Half timbering is an English phrase originating from an 1820s novel and is used to describe a load bearing wood frame, exposed externally, with infill panels. Romanticism aside, it is entirely likely that many of the oldest cruck framed properties or aisled halls were left in that state through necessity, lack of skill, shortage of materials or cost considerations as opposed to predetermined design. Shelter was the priority then, not aesthetic niceties, so many early Hall houses and aisled and cruck-framed dwellings, were not clad externally and had heavy timbers left uncovered and exposed to weathering. However, more recent homes invariably had a daub rendering to protect the timbers and it is generally considered that the vast majority of timber-frame houses were not constructed with the intention of leaving that frame exposed. The normal English vernacular was to conceal the timber frame with a lime render overlay and so protect the beams from erosion with a watertight façade.

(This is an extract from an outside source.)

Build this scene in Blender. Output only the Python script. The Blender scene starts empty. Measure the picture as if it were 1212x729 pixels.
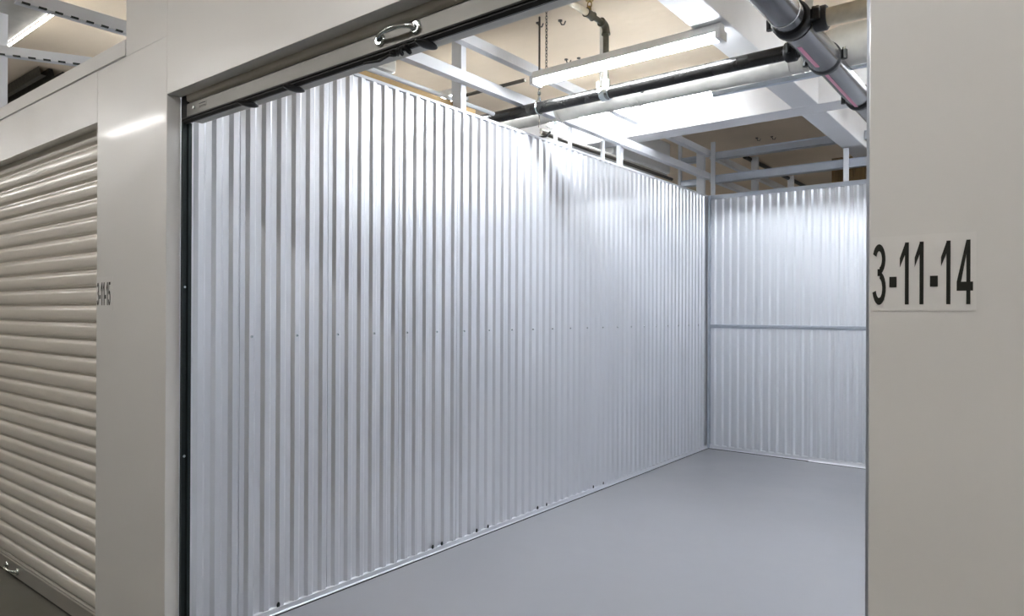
import bpy, bmesh, math, random
from mathutils import Vector, Matrix

# ---------------------------------------------------------------- camera, world, exposure
S = bpy.context.scene
COL = S.collection
CAM_H = 1.294
YAW, PIT, ROL = 0.6639, 0.0015, 0.0042
F = Vector((-math.sin(YAW) * math.cos(PIT), math.cos(YAW) * math.cos(PIT), math.sin(PIT)))
R = Vector((math.cos(YAW), math.sin(YAW), 0))
U = R.cross(F)
R2 = R * math.cos(ROL) + U * math.sin(ROL)
U2 = U * math.cos(ROL) - R * math.sin(ROL)
cd = bpy.data.cameras.new('camera')
cam = bpy.data.objects.new('camera', cd)
COL.objects.link(cam)
m = Matrix((R2, U2, -F)).transposed().to_4x4()
m.translation = (0, 0, CAM_H)
cam.matrix_world = m
cd.sensor_width = 36
cd.sensor_fit = 'HORIZONTAL'
cd.lens = 815.5 / 1212 * 36
cd.shift_y = 5.2 / 1212
cd.clip_start = 0.02
S.camera = cam

w = bpy.data.worlds.new('world')
S.world = w
w.use_nodes = True
w.node_tree.nodes['Background'].inputs[0].default_value = (0.8, 0.82, 0.85, 1)
w.node_tree.nodes['Background'].inputs[1].default_value = 0.3

S.view_settings.view_transform = 'Standard'
S.view_settings.look = 'None'
S.view_settings.gamma = 1
S.view_settings.exposure = 0.98
S.view_settings.use_curve_mapping = False

TUBE_UNIT = 50.0       # emission of the tubes over the units
TUBE_HALL = 27.0       # emission of the corridor tubes
COOL = (0.90, 0.95, 1.0)
WARM = (1.0, 0.985, 0.965)

# ---------------------------------------------------------------- materials
def lin(c):
    c = c / 255.0
    return c / 12.92 if c <= 0.04045 else ((c + 0.055) / 1.055) ** 2.4

def rgb(r, g, b):
    return (lin(r), lin(g), lin(b), 1)

def mat(name, col, rough=0.5, metal=0.0, var=0.04, scale=6.0, bump=0.0, bscale=3.0, coat=0.0,
        stretch=(1, 1, 1), rvar=0.0, spec=0.5):
    M = bpy.data.materials.new(name)
    M.use_nodes = True
    nt = M.node_tree
    b = nt.nodes['Principled BSDF']
    b.inputs['Metallic'].default_value = metal
    b.inputs['Roughness'].default_value = rough
    b.inputs['Coat Weight'].default_value = coat
    b.inputs['Coat Roughness'].default_value = 0.08
    b.inputs['Specular IOR Level'].default_value = spec
    tc = nt.nodes.new('ShaderNodeTexCoord')
    mp = nt.nodes.new('ShaderNodeMapping')
    mp.inputs['Scale'].default_value = stretch
    nt.links.new(tc.outputs['Object'], mp.inputs['Vector'])
    n = nt.nodes.new('ShaderNodeTexNoise')
    n.inputs['Scale'].default_value = scale
    n.inputs['Detail'].default_value = 4
    nt.links.new(mp.outputs[0], n.inputs['Vector'])
    mr = nt.nodes.new('ShaderNodeMapRange')
    mr.inputs['From Min'].default_value = 0.3
    mr.inputs['From Max'].default_value = 0.7
    mr.inputs['To Min'].default_value = 1 - var
    mr.inputs['To Max'].default_value = 1 + var
    nt.links.new(n.outputs['Fac'], mr.inputs['Value'])
    vm = nt.nodes.new('ShaderNodeVectorMath')
    vm.operation = 'SCALE'
    vm.inputs[0].default_value = col[:3]
    nt.links.new(mr.outputs[0], vm.inputs['Scale'])
    nt.links.new(vm.outputs[0], b.inputs['Base Color'])
    if rvar:
        m2 = nt.nodes.new('ShaderNodeMapRange')
        m2.inputs['From Min'].default_value = 0.3
        m2.inputs['From Max'].default_value = 0.7
        m2.inputs['To Min'].default_value = rough - rvar
        m2.inputs['To Max'].default_value = rough + rvar
        nt.links.new(n.outputs['Fac'], m2.inputs['Value'])
        nt.links.new(m2.outputs[0], b.inputs['Roughness'])
    if bump:
        n2 = nt.nodes.new('ShaderNodeTexNoise')
        n2.inputs['Scale'].default_value = bscale
        n2.inputs['Detail'].default_value = 1.5
        nt.links.new(mp.outputs[0], n2.inputs['Vector'])
        bp = nt.nodes.new('ShaderNodeBump')
        bp.inputs['Strength'].default_value = 1.0
        bp.inputs['Distance'].default_value = bump
        nt.links.new(n2.outputs['Fac'], bp.inputs['Height'])
        nt.links.new(bp.outputs[0], b.inputs['Normal'])
    return M

def emis(name, col, strength):
    M = bpy.data.materials.new(name)
    M.use_nodes = True
    nt = M.node_tree
    b = nt.nodes['Principled BSDF']
    b.inputs['Base Color'].default_value = (0.9, 0.9, 0.9, 1)
    b.inputs['Emission Color'].default_value = (*col, 1)
    b.inputs['Emission Strength'].default_value = strength
    return M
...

Although brick noggin infill between timbers and intricately plastered (pargetted) panels can look extremely attractive, these can cause a number of serious problems. First of all, bricks are heavy and can overburden a timber frame thereby exacerbating structural faults. Secondly, when the original intention was for a timber frame to be left exposed, the heartwood, being the hardest and most durable part of the timber, would be positioned to face outwards to the elements. Similarly, where it was intended to cover the timbers (and hide them from sight) the wood face was often left rough, sometimes with the bark intact and these sections are generally the most vulnerable to beetle infestation and rot. 
In many cases, standard bricks, being 4.5” wide, would project slightly over the timber frame, so creating ledges along which rainwater would collect and in due course soak into and degrade the timbers. Then there is the matter of differential movement of materials: timber frames were engineered to accommodate the movement of the ground to a great extent, not being tied to fixed foundations like modern houses. Because the timber frame can move independently and at different rates to the infill materials, cracks appear between them where rain can penetrate.

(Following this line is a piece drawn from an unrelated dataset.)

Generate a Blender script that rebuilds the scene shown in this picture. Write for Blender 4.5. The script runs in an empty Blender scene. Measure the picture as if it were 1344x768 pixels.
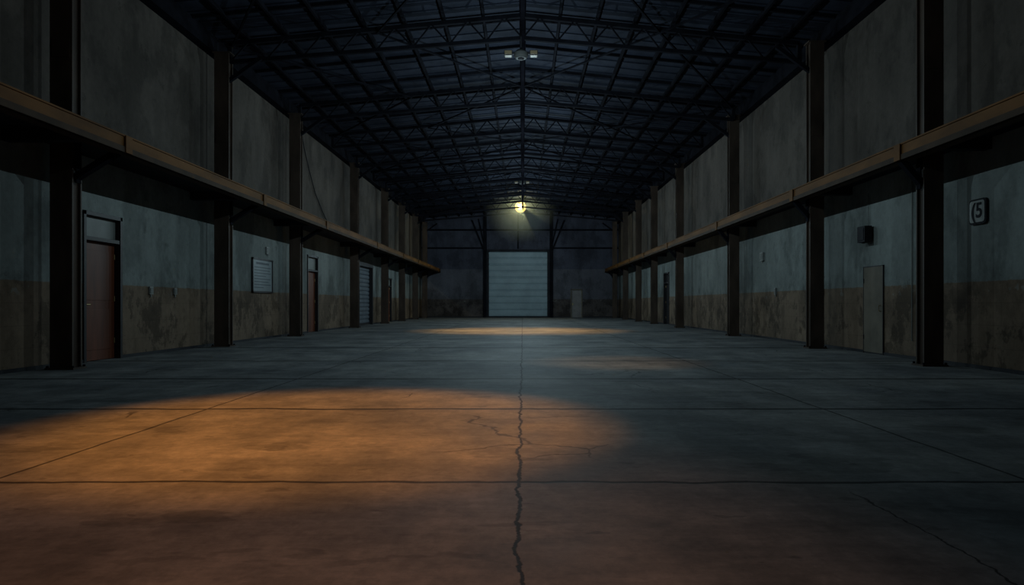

 One of the weakest areas of a frame is where timbers have been jointed. With traditional construction, there are often a series of mortise and tenon or scarf joints which are highly susceptible to weathering and rot if exposed. Water penetrating through cracks and gaps between the timbers will run down along down the face of the material, or along vertical and cross supports until it meets a horizontal plate or beam where it will collect and pool and cause serious deterioration. All too often these areas have also been subjected to indifferent, unskilled, modern repairs, such as being thickly covered with a variety of mastic, lead or bitumen finishes which inevitably conceal rot, cracking or beetle infestation. It therefore seems most sensible that old timber-frame houses be rendered externally.
That said, the wrong type of rendering can also cause problems. A cement-based render can oxidise against the timber frame and the older metal mesh used as a base fixing will corrode and rust. Similarly, if a rigid, dense, cementatious covering is added over a frame which has damp problems, whether rising, penetrating or simply condensation, moisture will be trapped within the frame. To a reasonable extent, lime renderings will allow trapped moisture to dissipate and the dwelling to breathe. It is also generally easier and much more sympathetic to seal the surrounds of panels using a lime putty mix as opposed to a mastic fill or similar.
 Conservationists hold mixed views in relation to the comprehensive re-rendering of listed period houses where the timber frame has been exposed in the past. There does, however, seem to be a general agreement that unless there is clear evidence that a render had previously been removed (such as old nail holes, photographs of the building in its original condition, local records, etc), then it is deemed to be ill-advised. However a building evidently not intended to have the frame open to weathering, should always be covered.